The vulnerability and the attack it enables are among the most dangerous to have been discovered in the DNS protocol so far, Mockapetris said in an interview with Computerworld Wednesday morning.
"It's absolutely critical for IT managers to upgrade their software. They want to make very sure that the caching servers on their perimeters are up to snuff," Mockapetris said. In addition, they need to also ensure that client devices such as DSL modems that might have DNS software embedded in them are properly patched. "The time to fix is now.

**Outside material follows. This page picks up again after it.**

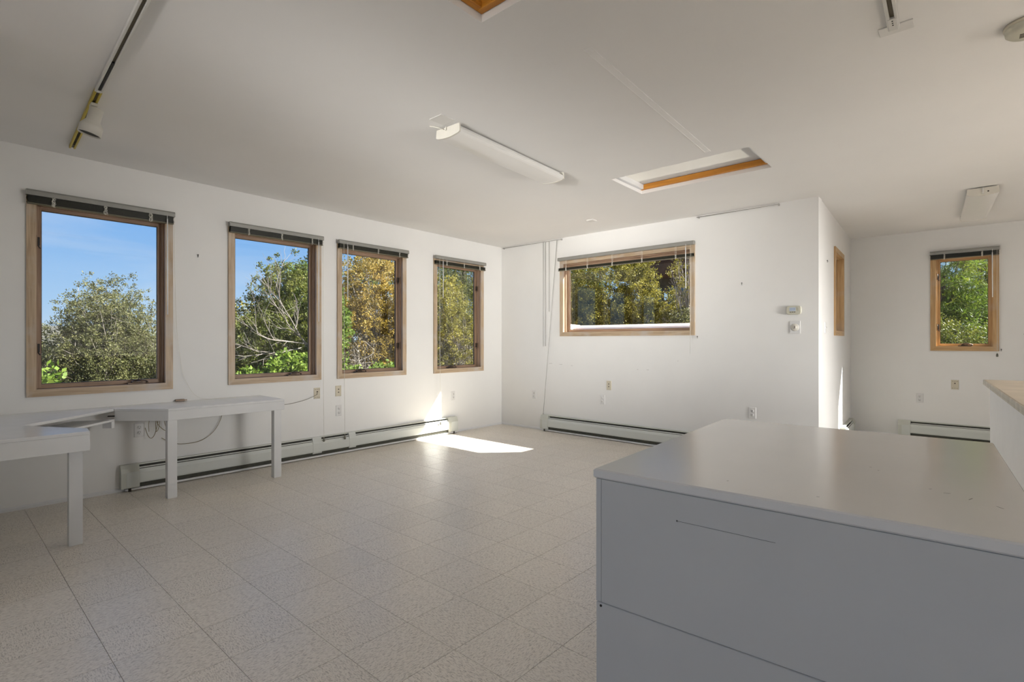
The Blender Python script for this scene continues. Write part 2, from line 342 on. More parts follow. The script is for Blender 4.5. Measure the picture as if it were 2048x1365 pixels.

The clock is ticking," before exploits against the flaw become widely available, he said.
The so-called DNS cache-poisoning flaw was discovered by Dan Kaminsky, a researcher at security firm IOActive Inc. earlier this year. The vulnerability gives malicious attackers a way to very quickly redirect Web traffic and e-mails to systems under their control. Virtually every domain name server that resolves IP addresses on the Internet is vulnerable to the flaw, as are client devices with embedded DNS software.
According to Kaminsky's description of the problem, the weakness exists in a transaction identification process that the DNS protocol uses to determine whether responses to DNS queries are legitimate or not. The vulnerability essentially allows an attacker to poison a DNS server cache by injecting forged data into it.
The flaw exists at the DNS protocol level and affects numerous products from multiple vendors. The U.S. Computer Emergency Readiness Team (US-CERT), which was among the first to be informed about the problem when Kaminsky discovered it, yesterday issued an advisory describing the issue and listing over 80 vendors whose products are affected by the vulnerability. Several of those firms, including Microsoft Corp., Cisco Systems Inc., Sun Microsystems Inc., Red Hat Inc. and Nominum Inc., simultaneously released patches Wednesday.
According to Mockapetris, the kind of DNS cache-poisoning exploit discovered by Kaminsky is not particularly new in concept; it essentially works by trying to correctly guess DNS packet identifiers. What makes Kaminsky's exploit lethal is that it is far more effective at doing this than anything else before. "He has figured out a way to make the attacks much more dangerous. Someone using this technique can poison a caching server in about 10 to 20 minutes," depending on the kind of bandwidth that is available, Mockapetris said.